Friday, November 8, 2013

Languaging in Obscurity

In my book group we are reading and discussing The Presidents' Club, and we were discussing the taking of notes at meetings and how reconstructions of what may have happened are so often skewed by the trickiness of memory and the personal agendas of the note taker, often unconsciously. I pointed out that not only memory but language itself interferes with our efforts to recall the past. Language too has an agenda, and it wants its part in the conversation. A language is constructed by the collective activity of ancestors who have constructed it as a scaffold to support meaning—logical, impressionistic, emotional, suppositional, and so on--a super structure that we inherit and remodel before we pass it on.

Why, for example, in English is there no way to describe our relationship to a parent's siblings or their relationship to us without specifying gender?


(From Encyclopedia of Genealogy)


That is the only relationship in our family tree that is like that. On the other hand, why is there no way for us to describe our relationship to their children in a way that does specify gender? These are collective decisions made over generations. Language shapes discourse, inserts itself into the conversation, creates ambiguity all on its own.

"All that glitters is not gold."


How much of what glitters is gold? When we use that sentence we mean some of what glitters is gold and some is not.

"All who lie are not trustworthy."


How many liars are not trustworthy? If we were to say it that way, we would mean that all of them were trustworthy. Why is it some in one and all in the other? What about,

"All of the people in the room were not represented."

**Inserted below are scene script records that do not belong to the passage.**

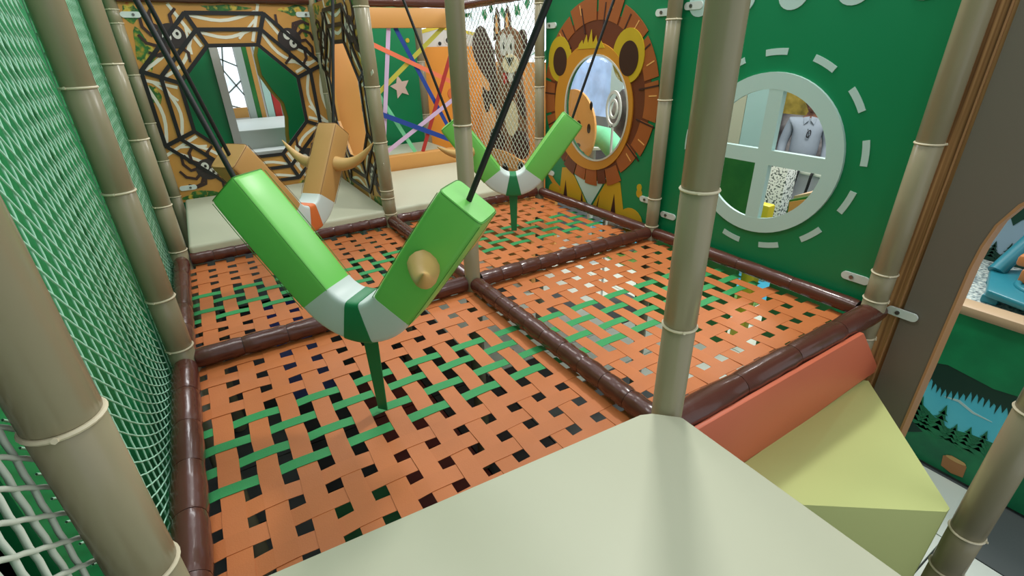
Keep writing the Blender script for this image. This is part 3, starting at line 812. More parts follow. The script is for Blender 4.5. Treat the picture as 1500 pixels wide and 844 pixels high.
# the teal toy
t = thing('ride_on_toy', 'teal plastic toy base with an orange seat on the pebble floor', 'toy', (2.45, -0.28, -0.245))
FT = lambda a, b, q: Vector((a, b, q))
mb = MB().prism([(2.28, -0.09), (2.62, 0.0), (2.75, -0.12), (2.62, -0.6), (2.4, -0.62), (2.22, -0.3)], -0.205, -0.165, FT)
part(mb, 'base', 'teal', t, 0.7, 0.012)
for (x, y) in ((2.33, -0.11), (2.28, -0.33), (2.6, -0.05), (2.55, -0.5)):
    part(MB().box(x - 0.035, x + 0.035, y - 0.035, y + 0.035, -0.245, -0.2), 'foot', 'teal', t, 0.7, 0.01)
part(MB().torus(0.12, 0.016, (2.5, -0.27, -0.165), 28, 8), 'base_ring', 'teal', t, 1.2)
part(MB().tube([(2.60, -0.03, -0.17), (2.72, -0.06, -0.06), (2.8, -0.09, 0.05), (2.82, -0.15, 0.16), (2.8, -0.25, 0.2)], [0.04, 0.038, 0.034, 0.03, 0.022], 10), 'handle', 'teal', t, 1.0)
part(MB().box(2.50, 2.60, -0.26, -0.14, -0.165, -0.09), 'seat', 'toy_orange', t, 0.7, 0.012)
part(MB().box(2.53, 2.61, -0.2, -0.1, -0.09, -0.03), 'backrest', 'toy_orange', t, 0.7, 0.015)
cb = MB().prism([(2.2, -0.56), (2.5, -0.5), (2.6, -0.9), (2.25, -0.95)], GZ, GZ + 0.3, FT).build('soft_block', 'olive', None, 0.7, 0.02); 

tag(cb, 'olive yellow soft block at the right edge, low behind the corner post', 'block')
cb.location = (-0.0, -0.0, 0)

# ------------------------------------------------------------------ left side: safety nets over green panels
def safety_net(x, y0, y1, z0, z1, label, m='net_green', r=0.0020, sp=0.05, vs_=0.047, s0=0.42, s1=0.95):
    mb = MB(); n = int((y1 - y0) / sp)
    slope = lambda z: s1 * min(1.0, max(0.08, s0 + (z - z0) / 0.55))
    lines = []
    z = z0 + 0.02
    starts = []
    while z < z1 + (y1 - y0) * 0.9:
        starts.append(z); z += vs_
    for zs in starts:
        zz = zs; pts = []
        for i in range(n * 2 + 1):
            y = y0 + (y1 - y0) * i / (n * 2)
            if z0 - 0.01 <= zz <= z1: pts.append((x + 0.002 * math.sin(i * PI), y, zz + 0.0015 * (i % 2)))
            zz -= slope(zz) * (y1 - y0) / (n * 2)
        if len(pts) > 1: mb.tube(pts, r, 5, False)
    for i in range(n + 1):
        y = y0 + (y1 - y0) * (i + 0.3) / (n + 0.6)
        pts = []
        k = int((z1 - z0) / (vs_ / 2))
        for j in range(k + 1):
            zz = z1 - (z1 - z0) * j / k
            pts.append((x - 0.003, y - 0.05 * (1 - zz / z1) + 0.003 * (j % 2), zz))
        mb.tube(pts, r * 1.1, 5, False)
    o = mb.build('safety_net', m, None, 1.5)
    tag(o, label, 'net', 'pale cord safety nets on the left')
    return o
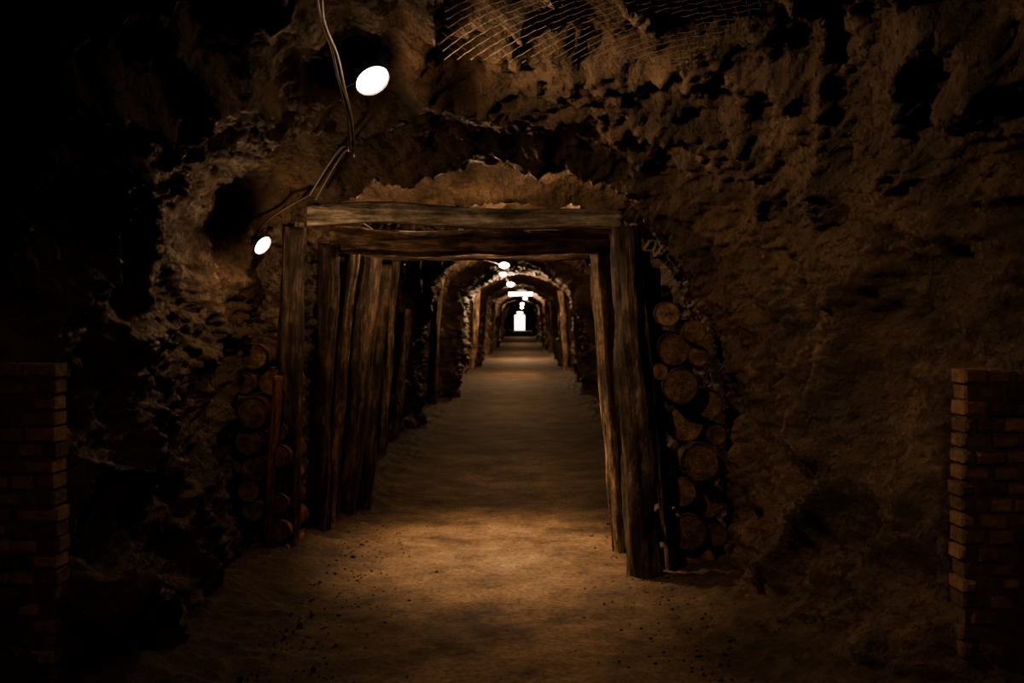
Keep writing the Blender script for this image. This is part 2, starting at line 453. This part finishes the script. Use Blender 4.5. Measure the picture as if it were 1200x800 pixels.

Is this a golden clause or an untrustworthy one? I recall from my linguistics class that in the US, the tendency to interpret this clause one way or the other or as ambiguous is affected by what part of the country we are from. Regardless of that effect, it is likely that we could use a statement like this one unaware that it is a problem. Every conversation takes place in the context of our cultural history, even if we are unaware of it. All our efforts to be accurate will not work.